Accenture on Tuesday announced that it has agreed to acquire industrial operations consulting firm Myrtle Consulting Group for an undisclosed sum.
Accenture (ACN) said that the transaction will enhance its manufacturing and supply chain capabilities. Founded in 2012, Myrtle helps manufacturing and industrial clients improve their plant operations and efficiencies. Following the completion of the transaction, Myrtle’s team will join Accenture Industry X group, which helps organizations how they operate plants and factories.

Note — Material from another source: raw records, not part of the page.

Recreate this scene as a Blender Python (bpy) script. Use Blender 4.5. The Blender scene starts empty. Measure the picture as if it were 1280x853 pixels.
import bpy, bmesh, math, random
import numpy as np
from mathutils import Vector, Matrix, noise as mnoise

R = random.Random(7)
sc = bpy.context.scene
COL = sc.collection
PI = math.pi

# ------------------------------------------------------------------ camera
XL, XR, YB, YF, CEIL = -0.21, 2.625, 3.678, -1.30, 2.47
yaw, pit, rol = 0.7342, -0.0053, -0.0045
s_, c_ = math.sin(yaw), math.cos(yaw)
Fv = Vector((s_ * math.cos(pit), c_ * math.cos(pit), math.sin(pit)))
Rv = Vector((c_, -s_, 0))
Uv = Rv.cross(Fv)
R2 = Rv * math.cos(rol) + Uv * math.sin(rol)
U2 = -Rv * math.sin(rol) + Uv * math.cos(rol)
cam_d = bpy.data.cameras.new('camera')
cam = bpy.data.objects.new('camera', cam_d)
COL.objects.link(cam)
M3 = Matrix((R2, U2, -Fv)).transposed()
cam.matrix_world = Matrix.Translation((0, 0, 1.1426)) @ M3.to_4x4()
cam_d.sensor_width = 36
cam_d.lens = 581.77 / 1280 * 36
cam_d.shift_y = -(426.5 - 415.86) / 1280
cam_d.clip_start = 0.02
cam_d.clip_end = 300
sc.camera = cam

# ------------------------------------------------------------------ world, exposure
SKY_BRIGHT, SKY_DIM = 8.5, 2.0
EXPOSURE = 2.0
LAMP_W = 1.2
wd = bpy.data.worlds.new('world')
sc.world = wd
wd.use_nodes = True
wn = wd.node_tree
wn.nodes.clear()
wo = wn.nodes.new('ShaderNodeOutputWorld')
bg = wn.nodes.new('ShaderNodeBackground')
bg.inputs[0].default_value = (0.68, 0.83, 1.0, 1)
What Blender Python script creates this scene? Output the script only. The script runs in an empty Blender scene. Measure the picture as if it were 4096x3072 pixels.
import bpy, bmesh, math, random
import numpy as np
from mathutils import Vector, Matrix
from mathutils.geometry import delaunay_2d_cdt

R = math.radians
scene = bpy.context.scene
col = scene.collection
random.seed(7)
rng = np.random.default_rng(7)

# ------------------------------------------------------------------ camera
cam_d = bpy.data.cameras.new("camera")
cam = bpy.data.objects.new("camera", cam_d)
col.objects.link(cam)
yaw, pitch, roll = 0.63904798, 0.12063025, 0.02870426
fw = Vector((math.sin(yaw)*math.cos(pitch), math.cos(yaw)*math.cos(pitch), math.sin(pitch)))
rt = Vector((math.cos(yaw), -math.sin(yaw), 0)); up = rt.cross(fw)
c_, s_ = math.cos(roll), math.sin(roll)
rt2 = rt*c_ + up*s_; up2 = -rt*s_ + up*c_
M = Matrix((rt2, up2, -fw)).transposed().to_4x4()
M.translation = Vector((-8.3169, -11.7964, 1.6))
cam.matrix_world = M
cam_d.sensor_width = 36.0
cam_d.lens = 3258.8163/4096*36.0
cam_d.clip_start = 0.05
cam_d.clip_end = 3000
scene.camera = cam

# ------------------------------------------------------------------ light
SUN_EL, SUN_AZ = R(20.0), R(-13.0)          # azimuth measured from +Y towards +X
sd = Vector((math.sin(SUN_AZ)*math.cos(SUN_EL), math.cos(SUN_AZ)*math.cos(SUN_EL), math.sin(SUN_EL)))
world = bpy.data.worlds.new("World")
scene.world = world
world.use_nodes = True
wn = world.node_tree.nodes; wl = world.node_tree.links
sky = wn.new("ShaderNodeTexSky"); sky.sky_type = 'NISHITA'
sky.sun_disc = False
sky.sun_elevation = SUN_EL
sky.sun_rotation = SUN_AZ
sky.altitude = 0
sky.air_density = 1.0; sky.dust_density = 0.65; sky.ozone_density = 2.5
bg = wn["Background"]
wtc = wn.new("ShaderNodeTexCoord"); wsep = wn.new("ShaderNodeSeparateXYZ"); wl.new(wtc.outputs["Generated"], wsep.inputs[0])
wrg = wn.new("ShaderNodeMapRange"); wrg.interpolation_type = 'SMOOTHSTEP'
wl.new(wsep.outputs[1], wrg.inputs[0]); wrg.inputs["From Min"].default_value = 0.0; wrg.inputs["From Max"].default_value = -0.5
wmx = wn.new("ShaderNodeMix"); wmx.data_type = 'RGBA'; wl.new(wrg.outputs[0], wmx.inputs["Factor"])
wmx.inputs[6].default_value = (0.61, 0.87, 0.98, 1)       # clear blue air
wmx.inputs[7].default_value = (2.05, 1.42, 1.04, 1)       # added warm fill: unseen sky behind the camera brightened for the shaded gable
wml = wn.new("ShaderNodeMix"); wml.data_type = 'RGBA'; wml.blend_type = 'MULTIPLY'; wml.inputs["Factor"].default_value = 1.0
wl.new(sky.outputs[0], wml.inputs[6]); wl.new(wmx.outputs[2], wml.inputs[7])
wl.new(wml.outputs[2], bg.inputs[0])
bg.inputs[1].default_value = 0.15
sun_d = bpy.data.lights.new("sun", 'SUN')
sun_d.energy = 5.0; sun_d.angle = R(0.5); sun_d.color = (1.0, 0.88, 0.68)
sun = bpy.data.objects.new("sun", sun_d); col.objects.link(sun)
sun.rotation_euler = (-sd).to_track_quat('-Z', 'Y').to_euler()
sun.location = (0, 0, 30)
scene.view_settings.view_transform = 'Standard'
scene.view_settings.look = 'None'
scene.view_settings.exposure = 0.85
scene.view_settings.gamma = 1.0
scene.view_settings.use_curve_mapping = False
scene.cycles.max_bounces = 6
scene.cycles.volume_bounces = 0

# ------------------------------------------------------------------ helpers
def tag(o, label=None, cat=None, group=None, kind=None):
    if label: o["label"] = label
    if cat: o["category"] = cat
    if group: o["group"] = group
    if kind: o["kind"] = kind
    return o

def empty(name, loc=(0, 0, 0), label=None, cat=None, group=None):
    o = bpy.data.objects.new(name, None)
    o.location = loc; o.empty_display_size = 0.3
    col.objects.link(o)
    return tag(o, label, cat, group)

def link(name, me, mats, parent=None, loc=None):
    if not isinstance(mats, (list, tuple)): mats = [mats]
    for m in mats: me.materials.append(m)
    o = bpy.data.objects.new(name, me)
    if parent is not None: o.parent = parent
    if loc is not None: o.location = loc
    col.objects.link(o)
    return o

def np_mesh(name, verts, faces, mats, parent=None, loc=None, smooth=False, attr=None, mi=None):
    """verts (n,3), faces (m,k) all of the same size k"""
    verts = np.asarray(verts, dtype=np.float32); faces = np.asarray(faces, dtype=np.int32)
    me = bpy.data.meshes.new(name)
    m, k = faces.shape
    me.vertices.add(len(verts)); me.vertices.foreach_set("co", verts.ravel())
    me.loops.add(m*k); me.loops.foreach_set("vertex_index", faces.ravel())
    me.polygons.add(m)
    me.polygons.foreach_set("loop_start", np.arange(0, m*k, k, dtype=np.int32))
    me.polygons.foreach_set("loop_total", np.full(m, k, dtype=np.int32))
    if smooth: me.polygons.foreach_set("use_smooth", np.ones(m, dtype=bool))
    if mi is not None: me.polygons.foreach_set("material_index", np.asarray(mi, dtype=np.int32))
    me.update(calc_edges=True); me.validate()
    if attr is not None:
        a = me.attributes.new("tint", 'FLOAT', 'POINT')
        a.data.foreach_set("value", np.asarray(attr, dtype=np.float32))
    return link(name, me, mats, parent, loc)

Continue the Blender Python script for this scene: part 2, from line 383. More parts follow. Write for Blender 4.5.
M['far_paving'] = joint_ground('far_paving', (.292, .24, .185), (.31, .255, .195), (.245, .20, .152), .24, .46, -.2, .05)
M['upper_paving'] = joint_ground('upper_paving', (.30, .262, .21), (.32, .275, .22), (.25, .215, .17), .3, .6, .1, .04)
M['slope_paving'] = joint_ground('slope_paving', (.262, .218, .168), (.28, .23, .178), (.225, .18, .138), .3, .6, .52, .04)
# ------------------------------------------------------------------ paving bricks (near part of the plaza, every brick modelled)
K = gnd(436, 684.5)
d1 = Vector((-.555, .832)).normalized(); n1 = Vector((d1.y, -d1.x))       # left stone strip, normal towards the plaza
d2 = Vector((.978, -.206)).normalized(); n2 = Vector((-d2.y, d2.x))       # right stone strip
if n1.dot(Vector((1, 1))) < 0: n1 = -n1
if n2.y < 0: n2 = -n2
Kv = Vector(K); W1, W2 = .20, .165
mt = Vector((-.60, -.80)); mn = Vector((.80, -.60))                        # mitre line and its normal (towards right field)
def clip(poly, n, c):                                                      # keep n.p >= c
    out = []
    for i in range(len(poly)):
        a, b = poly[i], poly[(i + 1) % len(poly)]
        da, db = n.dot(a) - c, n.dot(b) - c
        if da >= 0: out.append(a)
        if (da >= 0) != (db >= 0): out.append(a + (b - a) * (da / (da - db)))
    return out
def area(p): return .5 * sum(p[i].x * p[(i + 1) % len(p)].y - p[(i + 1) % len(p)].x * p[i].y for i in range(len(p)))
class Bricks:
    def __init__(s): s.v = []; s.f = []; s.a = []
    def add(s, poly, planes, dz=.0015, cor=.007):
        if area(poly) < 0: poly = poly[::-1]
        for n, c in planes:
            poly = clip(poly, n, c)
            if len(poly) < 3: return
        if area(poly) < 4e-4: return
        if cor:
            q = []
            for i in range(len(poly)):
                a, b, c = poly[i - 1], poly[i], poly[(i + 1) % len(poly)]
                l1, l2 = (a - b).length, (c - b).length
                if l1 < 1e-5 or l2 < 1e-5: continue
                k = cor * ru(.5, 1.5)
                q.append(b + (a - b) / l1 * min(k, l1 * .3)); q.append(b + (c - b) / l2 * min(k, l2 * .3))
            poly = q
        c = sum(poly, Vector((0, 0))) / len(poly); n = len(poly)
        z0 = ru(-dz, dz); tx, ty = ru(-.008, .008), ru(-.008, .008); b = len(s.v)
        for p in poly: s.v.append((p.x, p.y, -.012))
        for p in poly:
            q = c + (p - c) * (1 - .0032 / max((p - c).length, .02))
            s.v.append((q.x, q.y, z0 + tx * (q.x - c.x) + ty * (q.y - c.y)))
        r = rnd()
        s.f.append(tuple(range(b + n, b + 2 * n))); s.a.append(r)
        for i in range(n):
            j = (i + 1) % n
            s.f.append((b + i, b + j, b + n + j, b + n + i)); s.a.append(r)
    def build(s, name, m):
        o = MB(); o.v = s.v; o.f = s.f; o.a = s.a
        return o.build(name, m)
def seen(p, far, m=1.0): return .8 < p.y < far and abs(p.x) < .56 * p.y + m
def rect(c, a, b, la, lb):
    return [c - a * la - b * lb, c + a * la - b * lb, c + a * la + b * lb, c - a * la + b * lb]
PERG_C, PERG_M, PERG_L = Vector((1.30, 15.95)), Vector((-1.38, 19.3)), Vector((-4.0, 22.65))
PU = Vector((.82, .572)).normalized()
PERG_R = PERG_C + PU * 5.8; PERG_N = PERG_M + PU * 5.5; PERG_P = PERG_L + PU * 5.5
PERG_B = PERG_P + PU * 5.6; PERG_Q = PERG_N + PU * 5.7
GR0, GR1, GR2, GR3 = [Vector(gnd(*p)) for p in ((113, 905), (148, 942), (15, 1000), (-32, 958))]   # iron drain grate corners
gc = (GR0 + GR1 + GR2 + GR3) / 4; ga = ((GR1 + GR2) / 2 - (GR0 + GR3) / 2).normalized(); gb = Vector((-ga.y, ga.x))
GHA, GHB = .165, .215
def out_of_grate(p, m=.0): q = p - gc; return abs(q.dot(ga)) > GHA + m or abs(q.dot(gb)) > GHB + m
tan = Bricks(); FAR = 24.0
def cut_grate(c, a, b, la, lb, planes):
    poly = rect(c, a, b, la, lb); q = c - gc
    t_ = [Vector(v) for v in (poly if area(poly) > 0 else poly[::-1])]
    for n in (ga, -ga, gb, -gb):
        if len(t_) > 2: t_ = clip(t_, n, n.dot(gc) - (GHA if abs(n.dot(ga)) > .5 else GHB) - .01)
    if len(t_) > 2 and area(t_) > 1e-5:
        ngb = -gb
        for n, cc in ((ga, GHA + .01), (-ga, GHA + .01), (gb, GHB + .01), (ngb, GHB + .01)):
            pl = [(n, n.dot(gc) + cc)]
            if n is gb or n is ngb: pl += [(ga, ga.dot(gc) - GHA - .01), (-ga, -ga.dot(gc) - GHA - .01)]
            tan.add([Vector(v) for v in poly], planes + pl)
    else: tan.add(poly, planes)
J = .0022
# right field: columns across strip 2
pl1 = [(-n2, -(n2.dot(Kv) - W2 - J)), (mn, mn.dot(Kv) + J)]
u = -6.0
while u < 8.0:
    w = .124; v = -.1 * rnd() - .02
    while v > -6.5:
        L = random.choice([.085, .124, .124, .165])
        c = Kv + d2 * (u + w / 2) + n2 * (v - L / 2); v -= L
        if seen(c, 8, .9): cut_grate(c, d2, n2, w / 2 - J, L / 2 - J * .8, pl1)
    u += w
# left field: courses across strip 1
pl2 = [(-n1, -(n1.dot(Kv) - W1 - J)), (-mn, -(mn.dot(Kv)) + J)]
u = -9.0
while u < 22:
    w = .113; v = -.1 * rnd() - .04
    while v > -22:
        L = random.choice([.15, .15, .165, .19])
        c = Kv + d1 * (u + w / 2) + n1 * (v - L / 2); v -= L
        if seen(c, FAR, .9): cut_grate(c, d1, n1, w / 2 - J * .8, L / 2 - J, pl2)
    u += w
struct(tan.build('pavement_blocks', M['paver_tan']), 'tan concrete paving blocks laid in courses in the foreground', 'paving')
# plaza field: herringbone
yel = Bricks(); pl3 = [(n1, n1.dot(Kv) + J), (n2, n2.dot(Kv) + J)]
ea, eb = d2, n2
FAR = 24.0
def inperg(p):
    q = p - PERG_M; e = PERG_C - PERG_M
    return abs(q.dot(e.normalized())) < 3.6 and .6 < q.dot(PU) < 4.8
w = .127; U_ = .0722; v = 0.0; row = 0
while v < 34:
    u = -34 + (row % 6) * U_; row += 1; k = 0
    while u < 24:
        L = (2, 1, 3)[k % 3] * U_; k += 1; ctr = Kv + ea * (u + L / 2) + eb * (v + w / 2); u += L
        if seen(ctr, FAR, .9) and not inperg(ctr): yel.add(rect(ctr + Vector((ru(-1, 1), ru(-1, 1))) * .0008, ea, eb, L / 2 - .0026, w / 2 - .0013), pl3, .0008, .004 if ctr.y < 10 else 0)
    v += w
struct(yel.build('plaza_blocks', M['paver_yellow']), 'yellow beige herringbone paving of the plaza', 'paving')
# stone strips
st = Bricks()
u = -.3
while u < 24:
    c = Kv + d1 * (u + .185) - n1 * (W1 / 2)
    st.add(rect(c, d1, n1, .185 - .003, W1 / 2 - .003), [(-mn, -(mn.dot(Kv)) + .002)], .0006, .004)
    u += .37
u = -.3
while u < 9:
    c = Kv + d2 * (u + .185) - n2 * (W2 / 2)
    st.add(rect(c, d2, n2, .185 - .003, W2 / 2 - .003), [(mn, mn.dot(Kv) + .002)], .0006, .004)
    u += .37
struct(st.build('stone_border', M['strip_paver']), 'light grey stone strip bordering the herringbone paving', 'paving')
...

Accenture’s Nigel Stacey said, “Cost, quality and safety remain a constant and rising challenge for manufacturing and operations leaders. They need to free untapped value across production sites and distribution centers, so they can invest in resilient and responsible operating models for manufacturing and supply chains that are future-proof and digital-enabled. This is what the combined skills of Accenture and Myrtle will help them achieve.” (See ACN stock analysis on TipRanks)
On Sept. 21, BMO Capital analyst Keith Bachman raised the stock’s price target to $255 (15.7% upside potential) from $215 and reiterated a Hold rating. In a note to investors, Bachman said, “We believe the macro backdrop for services has improved over the past few months, and we think this is helping all services companies including Accenture.” He further wrote, “Relative to Accenture’s historical trading ranges, the stock is expensive, but relative to the S&P 500, Accenture is reasonably valued.”
Currently, the Street has a cautiously optimistic outlook on the stock. The Moderate Buy analyst consensus is based on 8 Buys, 5 Holds and 1 Sell. With shares up 4.6% year-to-date, the average price target of $241.92 implies further upside potential of about 9.8% to current levels.